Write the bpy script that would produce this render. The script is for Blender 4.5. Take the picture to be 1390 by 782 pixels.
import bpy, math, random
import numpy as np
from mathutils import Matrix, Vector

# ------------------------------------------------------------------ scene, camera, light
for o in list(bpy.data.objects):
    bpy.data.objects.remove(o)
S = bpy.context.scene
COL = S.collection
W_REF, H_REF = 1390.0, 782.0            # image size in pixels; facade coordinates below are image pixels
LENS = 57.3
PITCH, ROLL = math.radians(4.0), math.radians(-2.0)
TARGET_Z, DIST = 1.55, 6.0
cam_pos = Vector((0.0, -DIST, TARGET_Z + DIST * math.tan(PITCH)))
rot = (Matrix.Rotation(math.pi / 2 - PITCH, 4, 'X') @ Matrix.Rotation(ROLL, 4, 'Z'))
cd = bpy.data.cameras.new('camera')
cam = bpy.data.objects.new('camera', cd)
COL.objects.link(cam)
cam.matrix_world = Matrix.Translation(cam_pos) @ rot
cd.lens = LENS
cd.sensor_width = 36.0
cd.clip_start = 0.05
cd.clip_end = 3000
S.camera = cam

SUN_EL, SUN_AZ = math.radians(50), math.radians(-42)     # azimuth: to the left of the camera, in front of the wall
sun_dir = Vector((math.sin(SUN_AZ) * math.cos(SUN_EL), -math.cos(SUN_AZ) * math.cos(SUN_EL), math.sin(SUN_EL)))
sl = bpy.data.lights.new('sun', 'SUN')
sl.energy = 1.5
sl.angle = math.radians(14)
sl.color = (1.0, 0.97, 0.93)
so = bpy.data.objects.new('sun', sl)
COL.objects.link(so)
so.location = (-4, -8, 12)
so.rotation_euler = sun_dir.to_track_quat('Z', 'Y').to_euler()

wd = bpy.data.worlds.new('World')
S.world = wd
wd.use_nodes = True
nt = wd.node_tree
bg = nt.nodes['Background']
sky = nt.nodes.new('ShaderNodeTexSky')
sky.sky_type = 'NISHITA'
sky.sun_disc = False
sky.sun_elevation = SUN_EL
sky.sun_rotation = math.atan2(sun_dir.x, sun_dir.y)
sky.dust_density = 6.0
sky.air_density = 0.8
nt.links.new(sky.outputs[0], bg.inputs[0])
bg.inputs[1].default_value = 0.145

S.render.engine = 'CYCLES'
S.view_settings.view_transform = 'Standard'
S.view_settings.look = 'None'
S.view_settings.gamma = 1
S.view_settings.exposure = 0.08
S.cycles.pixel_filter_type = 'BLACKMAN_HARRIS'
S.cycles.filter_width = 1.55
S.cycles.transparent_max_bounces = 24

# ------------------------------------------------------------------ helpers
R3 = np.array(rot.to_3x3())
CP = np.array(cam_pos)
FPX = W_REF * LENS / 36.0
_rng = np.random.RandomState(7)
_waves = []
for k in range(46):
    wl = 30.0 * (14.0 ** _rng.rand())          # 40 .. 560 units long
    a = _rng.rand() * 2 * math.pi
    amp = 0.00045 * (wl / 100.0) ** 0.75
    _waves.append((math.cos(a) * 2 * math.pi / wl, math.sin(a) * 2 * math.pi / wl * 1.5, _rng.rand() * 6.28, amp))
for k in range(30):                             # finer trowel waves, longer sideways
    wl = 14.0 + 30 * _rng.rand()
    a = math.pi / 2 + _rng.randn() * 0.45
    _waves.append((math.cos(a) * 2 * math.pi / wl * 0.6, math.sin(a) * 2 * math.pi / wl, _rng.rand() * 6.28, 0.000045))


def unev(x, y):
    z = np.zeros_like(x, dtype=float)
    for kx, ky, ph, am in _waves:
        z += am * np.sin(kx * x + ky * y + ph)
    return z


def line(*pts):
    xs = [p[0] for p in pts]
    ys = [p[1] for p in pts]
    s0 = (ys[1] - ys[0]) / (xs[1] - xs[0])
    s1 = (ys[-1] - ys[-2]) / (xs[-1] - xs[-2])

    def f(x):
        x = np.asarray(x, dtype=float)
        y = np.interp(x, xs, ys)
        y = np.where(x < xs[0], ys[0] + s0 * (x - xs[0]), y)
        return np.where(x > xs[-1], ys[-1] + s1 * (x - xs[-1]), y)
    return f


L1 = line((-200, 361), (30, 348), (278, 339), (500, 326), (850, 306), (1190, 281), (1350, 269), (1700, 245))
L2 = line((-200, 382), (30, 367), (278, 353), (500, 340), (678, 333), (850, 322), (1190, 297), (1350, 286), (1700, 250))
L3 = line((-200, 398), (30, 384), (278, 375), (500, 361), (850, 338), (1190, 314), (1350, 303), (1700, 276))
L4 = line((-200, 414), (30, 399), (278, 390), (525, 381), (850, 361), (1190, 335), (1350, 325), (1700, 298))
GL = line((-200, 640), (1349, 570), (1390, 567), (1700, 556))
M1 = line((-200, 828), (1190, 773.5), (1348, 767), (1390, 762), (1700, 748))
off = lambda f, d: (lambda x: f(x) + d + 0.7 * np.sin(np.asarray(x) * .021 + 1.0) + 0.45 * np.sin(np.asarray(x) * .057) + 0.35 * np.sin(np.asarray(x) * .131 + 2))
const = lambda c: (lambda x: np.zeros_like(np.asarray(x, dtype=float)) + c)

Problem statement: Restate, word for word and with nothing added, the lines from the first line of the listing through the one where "from mathutils import Matrix, Vector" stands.

Output:
Write the bpy script that would produce this render. The script is for Blender 4.5. Take the picture to be 1390 by 782 pixels.
import bpy, math, random
import numpy as np
from mathutils import Matrix, Vector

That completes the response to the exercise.